His music served as great influence to composers of the early 20th century, and his G minor Violin Sonata foreshadowed the musical style of 1920s France.

Also performed was a violin sonata by Johannes Brahms, another familiar figure of the late 19th century.

As with all music there is an emotional precedent and, though not stated explicitly to the audience, Dr.
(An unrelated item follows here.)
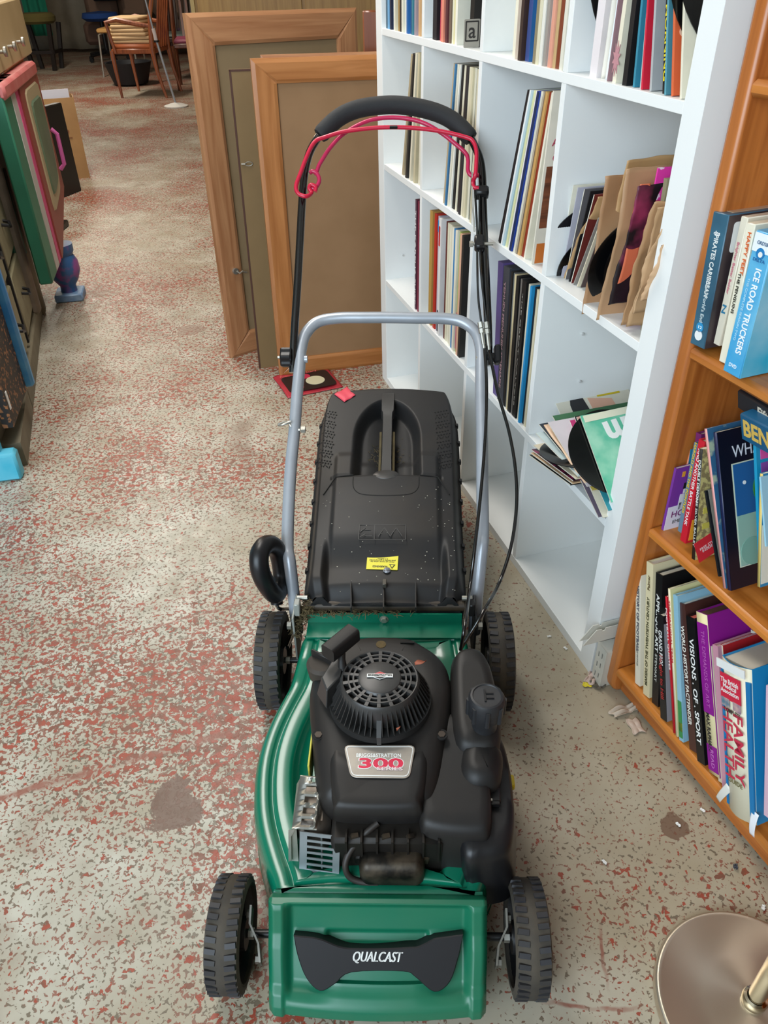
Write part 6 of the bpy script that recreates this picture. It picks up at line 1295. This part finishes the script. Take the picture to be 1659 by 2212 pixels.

Kneer made the story he was telling quite clear in his handling of the piece.

“The last movement is characteristic of raindrops,” Kneer said. “Or perhaps the childish awe that might come from them.”

Brahms’ beautiful Violin Sonata No. 3 was told with a strength and sensitivity that was so characteristic of the Romantic era and could move an audience who had heard it rendered many times before or who might have been listening to the piece for the first time.

Kneer and Yoo left no empty space on the stage in their performance.

The recital’s program concluded with Paganini’s Variations on I Palpiti, a more light-hearted and cathartic follow up from the emotionally saturated pieces prior to it.

Meant to be played with charm and a touch of humor, Kneer was unafraid in breaking the fourth wall that separates musicians from their audience.

Even after playing notably very difficult chromatic passages he’d exclaim to himself in relief of having played it properly.

It’s not usually protocol for an audience to laugh aloud with the performer, but here, Kneer has said, it is perfectly acceptable.

A variation that offered a charismatic display of overtones (harmonic partials that are discreetly present in each pitch) was a quintessential depiction of playful, classical music charm and a perfect closer to the night’s program.

The D’Angelo School of Music will continue its Faculty Recital Series with a Faculty Collage on February 6.

The semester will conclude with student performances, offering to the community performances by the Mercyhurst Symphony Orchestra, Nov. 23, 4 p.m., Performing Arts Center, the Mercyhurst Wind Ensemble, Nov. 24, 4 p.m., Performing Arts Center, the Jazz Ensemble, Dec. 7, 8 p.m. in Taylor Little Theatre, and the Mercyhurst Concert Choir, Carpe Diem Chorale, and Cantari Quartet, Dec. 11, 7 p.m. in St. Mary’s Chapel at the Mercyhurst North East campus.